At the Mayborn, our tribe talks about subjects seldom discussed at other literary conferences: about how to harness the precision, emotion and power of poetry in our nonfiction prose; about the physicality of words and the need to serve up language that is crunchy and pleasant to caress on the tongue; about how travel narratives can sometimes be a form of “mental illness theater;” about how in writing memoir we can count on losing our privacy, our best friends and sometimes our sanity; about the awkward two-step writers and editors dance every day, but especially on deadline; about how it’s okay to digress, sometimes far from home, when we’re writing about, say, iceberg lettuce or pine trees; about how we can play with chronology on the page without changing the truth of the story; about the value of becoming Zen-like to earn the trust of our subjects and the treasure of their story; about approaching every story, no matter how long we’ve been doing it, as an amateur--as though we’ve never written a narrative before.

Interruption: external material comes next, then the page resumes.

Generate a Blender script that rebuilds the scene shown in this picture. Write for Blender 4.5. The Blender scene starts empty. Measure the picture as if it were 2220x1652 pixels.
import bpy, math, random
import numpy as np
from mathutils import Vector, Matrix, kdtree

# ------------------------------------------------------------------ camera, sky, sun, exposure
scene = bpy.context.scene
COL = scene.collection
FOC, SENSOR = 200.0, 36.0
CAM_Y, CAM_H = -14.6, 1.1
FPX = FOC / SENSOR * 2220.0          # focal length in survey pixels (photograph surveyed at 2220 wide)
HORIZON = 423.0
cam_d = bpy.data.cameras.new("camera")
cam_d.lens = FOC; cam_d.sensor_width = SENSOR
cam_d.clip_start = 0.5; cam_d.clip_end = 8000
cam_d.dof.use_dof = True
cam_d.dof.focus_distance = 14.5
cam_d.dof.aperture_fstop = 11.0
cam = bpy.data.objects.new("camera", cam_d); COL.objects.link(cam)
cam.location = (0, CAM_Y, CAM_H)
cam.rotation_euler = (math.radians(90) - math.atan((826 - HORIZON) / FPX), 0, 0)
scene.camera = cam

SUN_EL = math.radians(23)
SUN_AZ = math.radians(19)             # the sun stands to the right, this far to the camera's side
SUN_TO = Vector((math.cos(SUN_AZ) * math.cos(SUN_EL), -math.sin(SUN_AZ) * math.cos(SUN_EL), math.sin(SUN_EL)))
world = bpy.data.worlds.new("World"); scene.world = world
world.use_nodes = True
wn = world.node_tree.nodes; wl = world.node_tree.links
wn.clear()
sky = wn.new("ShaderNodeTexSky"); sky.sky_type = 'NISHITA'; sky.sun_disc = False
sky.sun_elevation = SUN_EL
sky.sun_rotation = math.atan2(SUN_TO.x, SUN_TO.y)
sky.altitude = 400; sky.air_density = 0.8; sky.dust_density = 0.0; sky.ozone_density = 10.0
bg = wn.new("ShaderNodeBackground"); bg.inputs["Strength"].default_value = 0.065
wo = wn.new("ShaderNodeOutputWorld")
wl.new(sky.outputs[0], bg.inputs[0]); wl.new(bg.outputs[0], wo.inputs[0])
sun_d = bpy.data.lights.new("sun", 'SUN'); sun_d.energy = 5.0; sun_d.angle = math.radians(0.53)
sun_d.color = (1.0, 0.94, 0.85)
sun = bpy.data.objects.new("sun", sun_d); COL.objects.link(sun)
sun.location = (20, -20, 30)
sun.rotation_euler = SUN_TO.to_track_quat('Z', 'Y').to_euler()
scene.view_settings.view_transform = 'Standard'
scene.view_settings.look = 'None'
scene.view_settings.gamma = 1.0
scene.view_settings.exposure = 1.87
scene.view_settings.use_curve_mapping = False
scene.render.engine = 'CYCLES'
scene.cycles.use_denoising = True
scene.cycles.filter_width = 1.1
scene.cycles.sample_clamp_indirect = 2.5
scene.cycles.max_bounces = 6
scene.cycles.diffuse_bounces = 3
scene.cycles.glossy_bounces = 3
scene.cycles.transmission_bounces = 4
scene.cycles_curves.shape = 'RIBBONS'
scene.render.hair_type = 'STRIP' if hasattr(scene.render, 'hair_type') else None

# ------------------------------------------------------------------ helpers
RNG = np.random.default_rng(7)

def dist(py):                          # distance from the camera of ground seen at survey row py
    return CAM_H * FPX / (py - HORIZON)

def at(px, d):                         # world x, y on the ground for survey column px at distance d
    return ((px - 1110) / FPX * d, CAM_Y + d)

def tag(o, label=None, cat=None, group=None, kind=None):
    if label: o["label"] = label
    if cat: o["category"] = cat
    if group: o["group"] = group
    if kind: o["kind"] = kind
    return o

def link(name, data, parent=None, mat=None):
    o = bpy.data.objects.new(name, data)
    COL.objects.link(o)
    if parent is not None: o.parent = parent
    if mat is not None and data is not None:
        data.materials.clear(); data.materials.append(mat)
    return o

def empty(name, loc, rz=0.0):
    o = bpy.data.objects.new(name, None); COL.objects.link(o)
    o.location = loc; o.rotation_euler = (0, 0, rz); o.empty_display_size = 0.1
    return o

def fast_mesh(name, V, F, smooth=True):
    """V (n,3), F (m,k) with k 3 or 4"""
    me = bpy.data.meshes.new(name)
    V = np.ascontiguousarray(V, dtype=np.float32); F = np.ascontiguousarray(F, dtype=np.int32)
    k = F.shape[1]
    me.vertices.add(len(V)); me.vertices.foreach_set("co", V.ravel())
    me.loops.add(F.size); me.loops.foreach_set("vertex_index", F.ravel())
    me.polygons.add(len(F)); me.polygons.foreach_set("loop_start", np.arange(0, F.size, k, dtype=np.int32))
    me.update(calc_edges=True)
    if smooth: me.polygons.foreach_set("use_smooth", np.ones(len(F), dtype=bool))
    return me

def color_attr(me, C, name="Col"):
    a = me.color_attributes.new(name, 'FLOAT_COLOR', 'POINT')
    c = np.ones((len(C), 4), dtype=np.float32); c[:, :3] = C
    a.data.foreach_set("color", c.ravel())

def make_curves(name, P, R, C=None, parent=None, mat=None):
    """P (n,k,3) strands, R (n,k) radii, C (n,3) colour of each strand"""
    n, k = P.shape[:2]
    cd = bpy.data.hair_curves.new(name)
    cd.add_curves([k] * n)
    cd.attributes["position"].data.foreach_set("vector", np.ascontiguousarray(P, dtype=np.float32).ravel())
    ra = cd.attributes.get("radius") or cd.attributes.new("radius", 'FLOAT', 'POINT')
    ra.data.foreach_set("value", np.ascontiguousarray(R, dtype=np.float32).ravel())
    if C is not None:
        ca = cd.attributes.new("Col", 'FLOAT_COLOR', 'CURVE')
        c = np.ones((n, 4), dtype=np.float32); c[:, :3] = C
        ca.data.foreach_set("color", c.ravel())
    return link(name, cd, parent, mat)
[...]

After deliberating all day about such great verities of literary nonfiction, the tribe can be heard hooting and hollering all night in someone’s hotel room, rehashing and debating the hottest issues of the day - like the claim by Vanity Fair’s writer, Bryan Burrough, at this summer’s conference that he pretty much knows what a story is going to say before he even begins to report it. Poor Bryan. He became a punching bag for every speaker that followed, including our Saturday night keynote, Mark Bowden, who proclaimed that unlike his prophetic tribesman, he goes into every story feeling as “ignorant” as he did on his first assignment as a cub reporter for the Philadelphia Inquirer.

Yet Mark and Bryan reveled in every minute of the Mayborn. As Mark said, after spending three days at the Mayborn -- sharing ideas and methods and sometimes sparring with other storytellers like Bryan - he came away feeling like he had joined a vibrant literary community that cared deeply for one another. Where else but the Mayborn, he told me, can you find speakers and conferees “drinking and laughing and swapping stories until three in the morning…like normal human beings. You wouldn’t want to miss that.” Bryan left me an autographed copy of his latest book, “The Big Rich” with a note inside: “George, you’ll never know how much I owe you.”

Lee Hancock, a narrative writer for The Dallas Morning News who brought her 13-year-old daughter and her daughter’s friend to the conference, kept reflecting on her Mayborn experience, periodically starring at Bob Shacochis’s words scribbled on yellow post-it-notes: “Writing is an essential act of community.”

She began thinking: “What if this annual gathering acted like a community, welcoming youngsters and introducing them to the ideas and excitement and possibilities of the craft? What if you could catch a kid before they’d been convinced that writing was either the colossally boring stuff of English composition classes or the impenetrable mysteries of something called ‘literature.’”

Afterward, Lee called me, so excited she was breathless, saying she wanted to start a $5,000 scholarship program starting next year to bring seventh through twelfth graders to the conference, with the idea of creating a new generation of nonfiction storytellers. (Read about The Mayborn Young Spurs Excellence and Opportunity Initiative). Lee’s generous act, and our speakers’ generous words, make clear that the Mayborn matters. And that’s why I have faith that the Mayborn Tribe of Storytellers will flourish from now ‘til kingdom come.